Notes from the field: Letcombe Bassett


Over Christmas I got a chance to go out for a short walk with my wife and the nippers up at Letcombe Bassett, a village I’d not been to before. It has got a lovely little church and some good solid box-frame late medieval box-frame houses (which I'm planning to blog about another time).  However, what caught my eye as we headed up the hill following a footpath past the church was a series of earthworks to the south of the church. The trusty OS 1:10 000 map did not show the actual features and it wasn't clear whether the ‘Old Quarry’ label referred to that area or other adjacent lumps and bumps.

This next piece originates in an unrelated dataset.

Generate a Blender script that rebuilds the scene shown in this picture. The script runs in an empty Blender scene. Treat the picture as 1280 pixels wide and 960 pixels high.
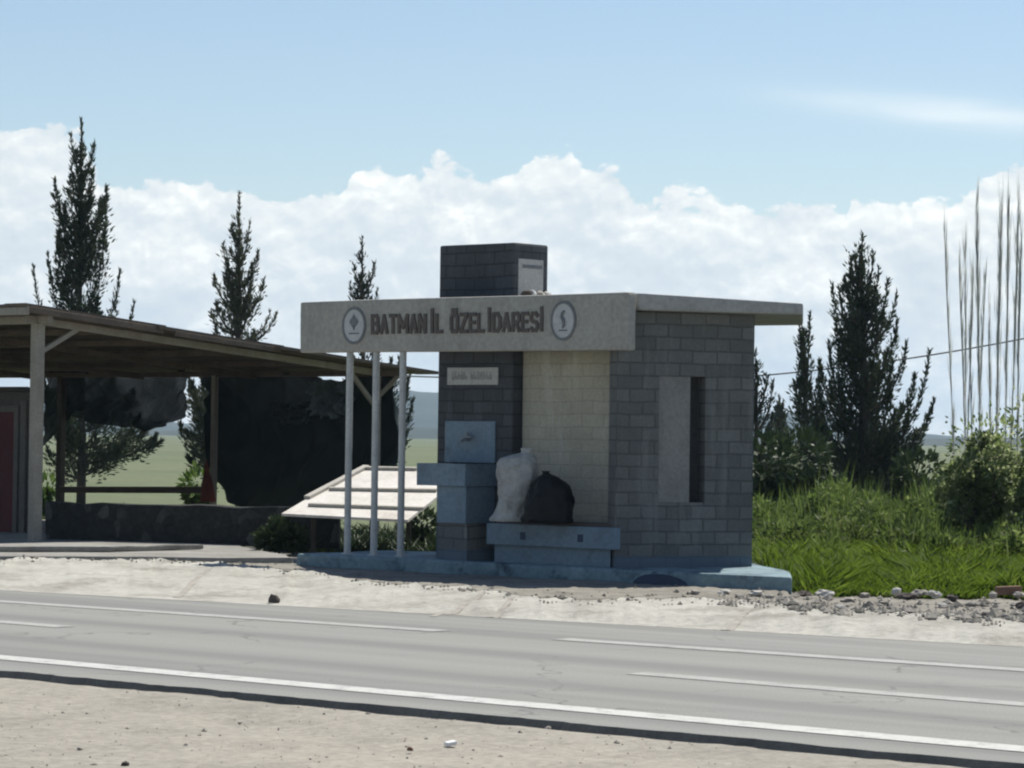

Later on I chased up the earlier OS maps, and nothing is shown even on the 19th century First Edition map, although it was clear that the church and the earthwork sat together in a larger roughly rectangular enclosure defined by field boundaries and the edge of the churchyard. Pleasingly, with the recent freely available access to Lidar data I was able to get a better sense of the shape of the earthworks I saw. The lidar plot showed a roughly square embanked enclosure approximately the same width as the churchyard.


Stupidly it was only at this point that I thought of checking the Historic Environment Record (doh!), which indeed flagged up these earthworks describing them as an enclosure and house platforms of probable medieval date. I’d suggest that we can go a little further than that- the distinct smaller embanked enclosure and its juxtaposition immediately next to the church at the top of the village make it more likely that we are looking at the site of the manor.  The manor of Letcombe Bassett went through various hands in the medieval period, and ended up in the hands of Queen’s College (Oxford University) in the mid-16th century. I've not had a chance to do much research, but there is a College Farm in the village. I'm guessing that as an absentee landlord, the College no longer required a manor house, and the Letcombe estates were farmed from College Farm. This would give the 16th century as a possible point at which the putative manorial enclosure fell out of use.